_Given data:_
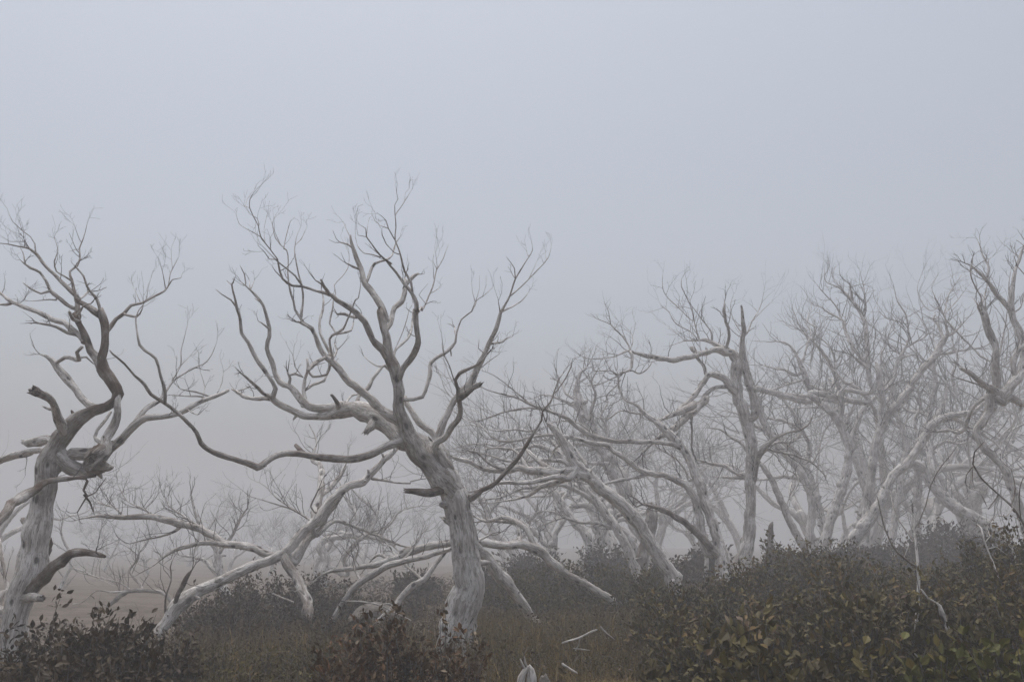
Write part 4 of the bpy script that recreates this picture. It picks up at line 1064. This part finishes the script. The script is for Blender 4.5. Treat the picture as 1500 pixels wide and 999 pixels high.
# ---------------------------------------------------------------- shrubs
def shrub(px, ptop, Y, wpx, mat, label, group, leaf=.04, tips=70, per=18, tone=(0, 1), pale=0.02, name='shrub', aspect=.34):
    t = at(px, ptop, Y); g = ground_z(t.x, Y); h = max(.25, t.z - g); hw = wpx / F * Y * .5 * 1.25
    root = empty(name, (t.x, Y, g)); tag(root, label, 'shrub', group)
    st = MB(); lf = MB(); c0 = Vector((t.x, Y, g))
    bias = R.uniform(-.22, .22); h *= R.uniform(.93, 1.08); leaf *= R.uniform(.85, 1.15)
    for k in range(tips):
        a = R.random() * 6.283; u = R.random() ** .45; el = R.uniform(.05, 1) 
        rad = math.sqrt(max(0, 1 - el * el * .8)) * u
        e = c0 + Vector((math.cos(a) * hw * rad, math.sin(a) * hw * .9 * rad, h * (el * .82 + R.gauss(0, .09) + (R.uniform(.08, .34) if R.random() < .18 else 0))))
        if e.z < g + .06: e.z = g + .06
        b = c0 + Vector((R.uniform(-.35, .35) * hw, R.uniform(-.35, .35) * hw, -.04))
        m = (b + e) * .5 + Vector((R.uniform(-.1, .1) * hw, R.uniform(-.1, .1) * hw, h * .04))
        m2 = m.lerp(e, .55) + Vector((0, 0, .03 * h)) + jit(.02)
        st.tube([b, m, m2, e], [.006, .0045, .003, .0015], 4, R.uniform(.2, .8), cap=False)
        tn0 = tone[0] + (tone[1] - tone[0]) * (R.random() * .6 + .2 + bias)
        pts = [m, m2, e]; d = (e - m2).normalized()
        for j in range(per):
            s = 1 - R.random() ** 1.5 * .95
            q = m2.lerp(e, (s - .5) * 2) if s > .5 else m.lerp(m2, s * 2)
            ld = (d * R.uniform(.1, .9) + Vector((R.gauss(0, .6), R.gauss(0, .6), R.gauss(.15, .5))))
            q = q + jit(leaf * .55)
            tn = 1.0 if R.random() < pale else min(.97, max(0, tn0 + R.gauss(0, .13)))
            L = leaf * R.uniform(.6, 1.25)
            (lf.bigleaf if leaf > .04 and Y < 8.5 else lf.leaf)(q, ld, jit(1) + Vector((0, 0, 1.2)), L, L * R.uniform(.8, 1.35) * aspect * 1.3, tn)
    s_ = st.build('stems', TWIG, root); lf.build('foliage', mat, root, smooth=False)
    return root
def row(items, mat, look, where, group, **kw):
    for it in items:
        px, pt, Y, wp, lm = it[:5]; k = dict(kw)
        if len(it) > 5: k.update(it[5])
        shrub(px, pt, Y, wp, k.pop('mat', mat), f"{k.pop('look', look)} {where} {lm}", group, **k)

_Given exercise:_
Without the pictures, transcribe the listing above exactly.

_Task solution:_
Write part 4 of the bpy script that recreates this picture. It picks up at line 1064. This part finishes the script. The script is for Blender 4.5. Treat the picture as 1500 pixels wide and 999 pixels high.
# ---------------------------------------------------------------- shrubs
def shrub(px, ptop, Y, wpx, mat, label, group, leaf=.04, tips=70, per=18, tone=(0, 1), pale=0.02, name='shrub', aspect=.34):
    t = at(px, ptop, Y); g = ground_z(t.x, Y); h = max(.25, t.z - g); hw = wpx / F * Y * .5 * 1.25
    root = empty(name, (t.x, Y, g)); tag(root, label, 'shrub', group)
    st = MB(); lf = MB(); c0 = Vector((t.x, Y, g))
    bias = R.uniform(-.22, .22); h *= R.uniform(.93, 1.08); leaf *= R.uniform(.85, 1.15)
    for k in range(tips):
        a = R.random() * 6.283; u = R.random() ** .45; el = R.uniform(.05, 1) 
        rad = math.sqrt(max(0, 1 - el * el * .8)) * u
        e = c0 + Vector((math.cos(a) * hw * rad, math.sin(a) * hw * .9 * rad, h * (el * .82 + R.gauss(0, .09) + (R.uniform(.08, .34) if R.random() < .18 else 0))))
        if e.z < g + .06: e.z = g + .06
        b = c0 + Vector((R.uniform(-.35, .35) * hw, R.uniform(-.35, .35) * hw, -.04))
        m = (b + e) * .5 + Vector((R.uniform(-.1, .1) * hw, R.uniform(-.1, .1) * hw, h * .04))
        m2 = m.lerp(e, .55) + Vector((0, 0, .03 * h)) + jit(.02)
        st.tube([b, m, m2, e], [.006, .0045, .003, .0015], 4, R.uniform(.2, .8), cap=False)
        tn0 = tone[0] + (tone[1] - tone[0]) * (R.random() * .6 + .2 + bias)
        pts = [m, m2, e]; d = (e - m2).normalized()
        for j in range(per):
            s = 1 - R.random() ** 1.5 * .95
            q = m2.lerp(e, (s - .5) * 2) if s > .5 else m.lerp(m2, s * 2)
            ld = (d * R.uniform(.1, .9) + Vector((R.gauss(0, .6), R.gauss(0, .6), R.gauss(.15, .5))))
            q = q + jit(leaf * .55)
            tn = 1.0 if R.random() < pale else min(.97, max(0, tn0 + R.gauss(0, .13)))
            L = leaf * R.uniform(.6, 1.25)
            (lf.bigleaf if leaf > .04 and Y < 8.5 else lf.leaf)(q, ld, jit(1) + Vector((0, 0, 1.2)), L, L * R.uniform(.8, 1.35) * aspect * 1.3, tn)
    s_ = st.build('stems', TWIG, root); lf.build('foliage', mat, root, smooth=False)
    return root
def row(items, mat, look, where, group, **kw):
    for it in items:
        px, pt, Y, wp, lm = it[:5]; k = dict(kw)
        if len(it) > 5: k.update(it[5])
        shrub(px, pt, Y, wp, k.pop('mat', mat), f"{k.pop('look', look)} {where} {lm}", group, **k)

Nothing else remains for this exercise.